======== Information shown ========

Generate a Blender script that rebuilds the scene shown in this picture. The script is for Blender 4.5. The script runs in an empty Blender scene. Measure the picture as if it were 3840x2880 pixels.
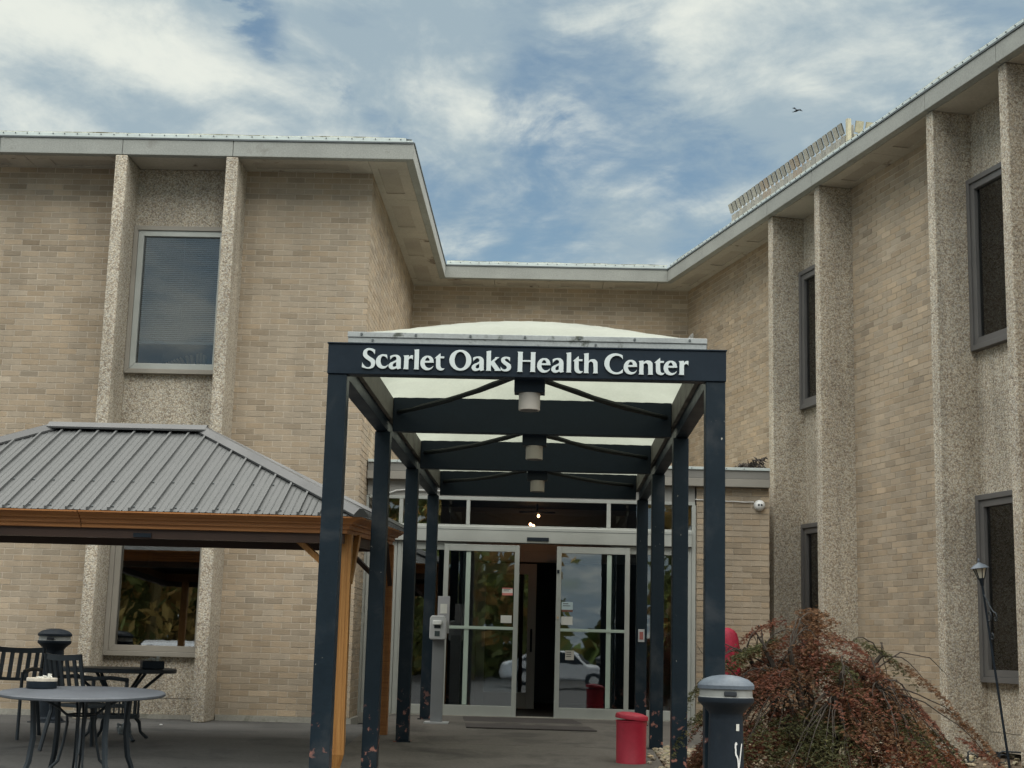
import bpy, bmesh, math, random
import numpy as np
from mathutils import Vector, Matrix
random.seed(7); rng = np.random.default_rng(7)
C = bpy.context.scene.collection
SC = bpy.context.scene
PI = math.pi

# ------------------------------------------------------------------ camera
def make_camera():
    yaw, p, r = (math.radians(a) for a in (-1.5418, 10.1154, 1.5313))
    f = Vector((math.sin(yaw)*math.cos(p), math.cos(yaw)*math.cos(p), math.sin(p)))
    rt = f.cross(Vector((0, 0, 1))).normalized(); up = rt.cross(f)
    rt2 = math.cos(r)*rt + math.sin(r)*up; up2 = -math.sin(r)*rt + math.cos(r)*up
    cam = bpy.data.cameras.new('camera'); cam.sensor_width = 36; cam.lens = 5483/3840*36
    cam.clip_start = .1; cam.clip_end = 5000
    o = bpy.data.objects.new('camera', cam); C.objects.link(o)
    M = Matrix.Identity(4)
    for i, v in enumerate((rt2, up2, -f)):
        for j in range(3): M[j][i] = v[j]
    M[2][3] = 1.0
    o.matrix_world = M
    SC.camera = o
make_camera()

# ------------------------------------------------------------------ light
SUN_EL, SUN_AZ = 83.0, 120.0           # sun behind cloud: one very broad, soft source
SKY_STRENGTH = .10
EXPOSURE = 2.32
CLOUD_GAIN = 1.0/SKY_STRENGTH/2**EXPOSURE
def N(nt, kind, loc=(0, 0), **kw):
    n = nt.nodes.new(kind)
    for k, v in kw.items():
        if k.startswith('i_'):
            key = k[2:]
            n.inputs[int(key) if key.isdigit() else key.replace('_', ' ')].default_value = v
        else: setattr(n, k, v)
    return n
def mathn(nt, op, a, b=None, clamp=False):
    n = nt.nodes.new('ShaderNodeMath'); n.operation = op; n.use_clamp = clamp
    for i, v in enumerate((a, b)):
        if v is None: continue
        if isinstance(v, (int, float)): n.inputs[i].default_value = v
        else: nt.links.new(v, n.inputs[i])
    return n.outputs[0]
def mixc(nt, fac, a, b, blend='MIX'):
    n = nt.nodes.new('ShaderNodeMix'); n.data_type = 'RGBA'; n.blend_type = blend
    for sock, v in ((n.inputs[0], fac), (n.inputs[6], a), (n.inputs[7], b)):
        if isinstance(v, (int, float)): sock.default_value = v
        elif isinstance(v, tuple): sock.default_value = (*v[:3], 1)
        else: nt.links.new(v, sock)
    return n.outputs[2]
def maprange(nt, v, a, b, c=0., d=1., smooth=False):
    n = nt.nodes.new('ShaderNodeMapRange'); n.clamp = True
    if smooth: n.interpolation_type = 'SMOOTHSTEP'
    nt.links.new(v, n.inputs[0])
    for i, x in zip((1, 2, 3, 4), (a, b, c, d)): n.inputs[i].default_value = x
    return n.outputs[0]
def noise(nt, vec, scale, detail=5, rough=.55, dist=0, dims='3D'):
    n = nt.nodes.new('ShaderNodeTexNoise'); n.noise_dimensions = dims
    n.inputs['Scale'].default_value = scale; n.inputs['Detail'].default_value = detail
    n.inputs['Roughness'].default_value = rough; n.inputs['Distortion'].default_value = dist
    if vec is not None: nt.links.new(vec, n.inputs['Vector'])
    return n.outputs[0]

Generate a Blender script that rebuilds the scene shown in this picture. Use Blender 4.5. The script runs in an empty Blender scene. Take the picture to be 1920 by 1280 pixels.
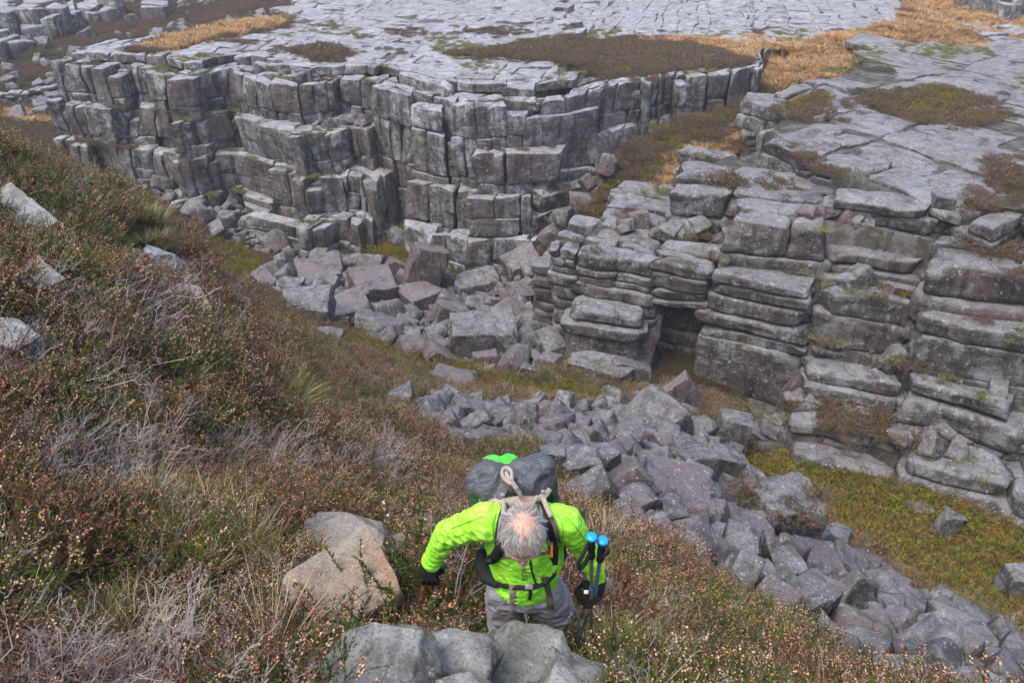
import bpy, bmesh, math, random, time
import numpy as np
from mathutils import Vector, Matrix, Euler
T_START = time.time()
random.seed(7); RNG = np.random.default_rng(7)
SC = bpy.context.scene
COL = SC.collection
PI = math.pi

# ------------------------------------------------------------------ camera, sky, sun, exposure
FOC = 1500.0                     # focal length in pixels of a 1920 wide frame
PITCH = math.radians(32.0)
cam_d = bpy.data.cameras.new('camera'); cam = bpy.data.objects.new('camera', cam_d); COL.objects.link(cam)
cam_d.sensor_width = 36.0; cam_d.lens = 36.0 * FOC / 1920.0
cam_d.clip_start = 0.05; cam_d.clip_end = 5000
cam.location = (0, 0, 0); cam.rotation_euler = (PI/2 - PITCH, 0, 0)
SC.camera = cam

world = bpy.data.worlds.new("World"); SC.world = world; world.use_nodes = True
wn = world.node_tree.nodes; wl = world.node_tree.links
for n in list(wn): wn.remove(n)
SUN_EL, SUN_ROT = math.radians(60), math.radians(230)
sky = wn.new('ShaderNodeTexSky'); sky.sky_type = 'NISHITA'; sky.sun_disc = False
sky.sun_elevation = SUN_EL; sky.sun_rotation = SUN_ROT
sky.air_density = 1.0; sky.dust_density = 4.0; sky.ozone_density = 1.0
bg = wn.new('ShaderNodeBackground'); bg.inputs['Strength'].default_value = 0.15
wo = wn.new('ShaderNodeOutputWorld')
wl.new(sky.outputs[0], bg.inputs[0]); wl.new(bg.outputs[0], wo.inputs[0])
sun_d = bpy.data.lights.new('sun', 'SUN'); sun_d.energy = 1.1; sun_d.angle = math.radians(35); sun_d.color = (1.0, 0.97, 0.93)
sun = bpy.data.objects.new('sun', sun_d); COL.objects.link(sun)
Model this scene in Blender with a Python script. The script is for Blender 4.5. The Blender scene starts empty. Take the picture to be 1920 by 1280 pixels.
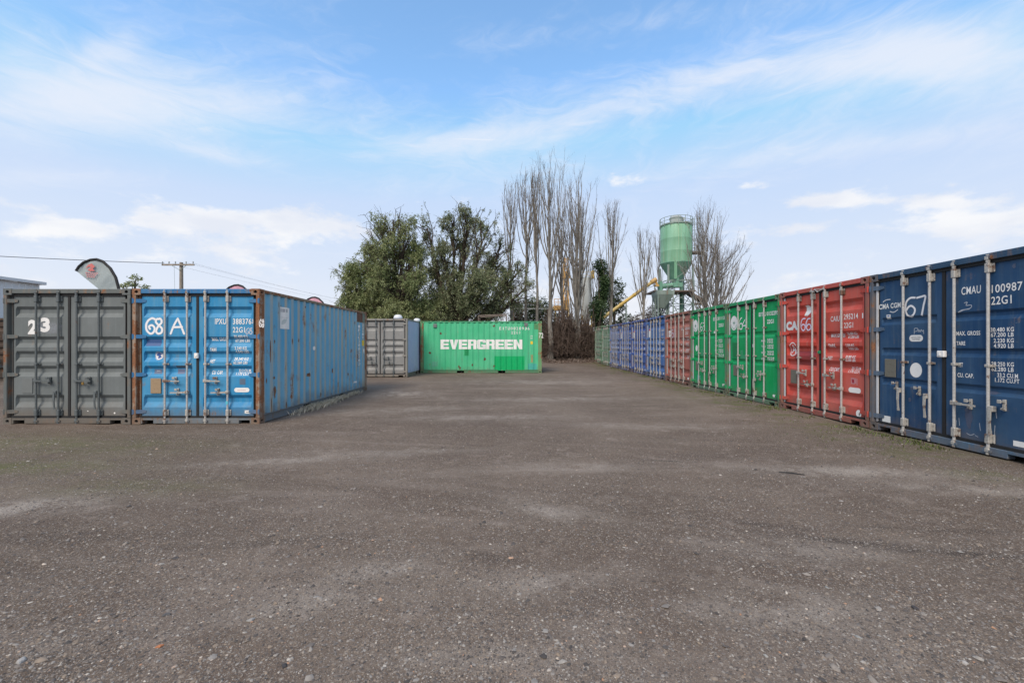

========

◆ Task to complete
Copy the listing in full and without alteration, omitting every picture.

◆ Answer to the exercise
Generate a Blender script that rebuilds the scene shown in this picture. The script is for Blender 4.5. The script runs in an empty Blender scene. Measure the picture as if it were 3840x2880 pixels.
import bpy, bmesh, math, random
import numpy as np
from mathutils import Vector, Matrix
random.seed(7); rng = np.random.default_rng(7)
C = bpy.context.scene.collection
SC = bpy.context.scene
PI = math.pi

# ------------------------------------------------------------------ camera
def make_camera():
    yaw, p, r = (math.radians(a) for a in (-1.5418, 10.1154, 1.5313))
    f = Vector((math.sin(yaw)*math.cos(p), math.cos(yaw)*math.cos(p), math.sin(p)))
    rt = f.cross(Vector((0, 0, 1))).normalized(); up = rt.cross(f)
    rt2 = math.cos(r)*rt + math.sin(r)*up; up2 = -math.sin(r)*rt + math.cos(r)*up
    cam = bpy.data.cameras.new('camera'); cam.sensor_width = 36; cam.lens = 5483/3840*36
    cam.clip_start = .1; cam.clip_end = 5000
    o = bpy.data.objects.new('camera', cam); C.objects.link(o)
    M = Matrix.Identity(4)
    for i, v in enumerate((rt2, up2, -f)):
        for j in range(3): M[j][i] = v[j]
    M[2][3] = 1.0
    o.matrix_world = M
    SC.camera = o
make_camera()

# ------------------------------------------------------------------ light
SUN_EL, SUN_AZ = 83.0, 120.0           # sun behind cloud: one very broad, soft source
SKY_STRENGTH = .10
EXPOSURE = 2.32
CLOUD_GAIN = 1.0/SKY_STRENGTH/2**EXPOSURE
def N(nt, kind, loc=(0, 0), **kw):
    n = nt.nodes.new(kind)
    for k, v in kw.items():
        if k.startswith('i_'):
            key = k[2:]
            n.inputs[int(key) if key.isdigit() else key.replace('_', ' ')].default_value = v
        else: setattr(n, k, v)
    return n
def mathn(nt, op, a, b=None, clamp=False):
    n = nt.nodes.new('ShaderNodeMath'); n.operation = op; n.use_clamp = clamp
    for i, v in enumerate((a, b)):
        if v is None: continue
        if isinstance(v, (int, float)): n.inputs[i].default_value = v
        else: nt.links.new(v, n.inputs[i])
    return n.outputs[0]
def mixc(nt, fac, a, b, blend='MIX'):
    n = nt.nodes.new('ShaderNodeMix'); n.data_type = 'RGBA'; n.blend_type = blend
    for sock, v in ((n.inputs[0], fac), (n.inputs[6], a), (n.inputs[7], b)):
        if isinstance(v, (int, float)): sock.default_value = v
        elif isinstance(v, tuple): sock.default_value = (*v[:3], 1)
        else: nt.links.new(v, sock)
    return n.outputs[2]
def maprange(nt, v, a, b, c=0., d=1., smooth=False):
    n = nt.nodes.new('ShaderNodeMapRange'); n.clamp = True
    if smooth: n.interpolation_type = 'SMOOTHSTEP'
    nt.links.new(v, n.inputs[0])
    for i, x in zip((1, 2, 3, 4), (a, b, c, d)): n.inputs[i].default_value = x
    return n.outputs[0]
def noise(nt, vec, scale, detail=5, rough=.55, dist=0, dims='3D'):
    n = nt.nodes.new('ShaderNodeTexNoise'); n.noise_dimensions = dims
    n.inputs['Scale'].default_value = scale; n.inputs['Detail'].default_value = detail
    n.inputs['Roughness'].default_value = rough; n.inputs['Distortion'].default_value = dist
    if vec is not None: nt.links.new(vec, n.inputs['Vector'])
    return n.outputs[0]

Generate a Blender script that rebuilds the scene shown in this picture. Use Blender 4.5. The script runs in an empty Blender scene. Take the picture to be 1920 by 1280 pixels.
import bpy, bmesh, math, random, time
import numpy as np
from mathutils import Vector, Matrix, Euler
T_START = time.time()
random.seed(7); RNG = np.random.default_rng(7)
SC = bpy.context.scene
COL = SC.collection
PI = math.pi

# ------------------------------------------------------------------ camera, sky, sun, exposure
FOC = 1500.0                     # focal length in pixels of a 1920 wide frame
PITCH = math.radians(32.0)
cam_d = bpy.data.cameras.new('camera'); cam = bpy.data.objects.new('camera', cam_d); COL.objects.link(cam)
cam_d.sensor_width = 36.0; cam_d.lens = 36.0 * FOC / 1920.0
cam_d.clip_start = 0.05; cam_d.clip_end = 5000
cam.location = (0, 0, 0); cam.rotation_euler = (PI/2 - PITCH, 0, 0)
SC.camera = cam

world = bpy.data.worlds.new("World"); SC.world = world; world.use_nodes = True
wn = world.node_tree.nodes; wl = world.node_tree.links
for n in list(wn): wn.remove(n)
SUN_EL, SUN_ROT = math.radians(60), math.radians(230)
sky = wn.new('ShaderNodeTexSky'); sky.sky_type = 'NISHITA'; sky.sun_disc = False
sky.sun_elevation = SUN_EL; sky.sun_rotation = SUN_ROT
sky.air_density = 1.0; sky.dust_density = 4.0; sky.ozone_density = 1.0
bg = wn.new('ShaderNodeBackground'); bg.inputs['Strength'].default_value = 0.15
wo = wn.new('ShaderNodeOutputWorld')
wl.new(sky.outputs[0], bg.inputs[0]); wl.new(bg.outputs[0], wo.inputs[0])
sun_d = bpy.data.lights.new('sun', 'SUN'); sun_d.energy = 1.1; sun_d.angle = math.radians(35); sun_d.color = (1.0, 0.97, 0.93)
sun = bpy.data.objects.new('sun', sun_d); COL.objects.link(sun)
Model this scene in Blender with a Python script. The script is for Blender 4.5. The Blender scene starts empty. Take the picture to be 1920 by 1280 pixels.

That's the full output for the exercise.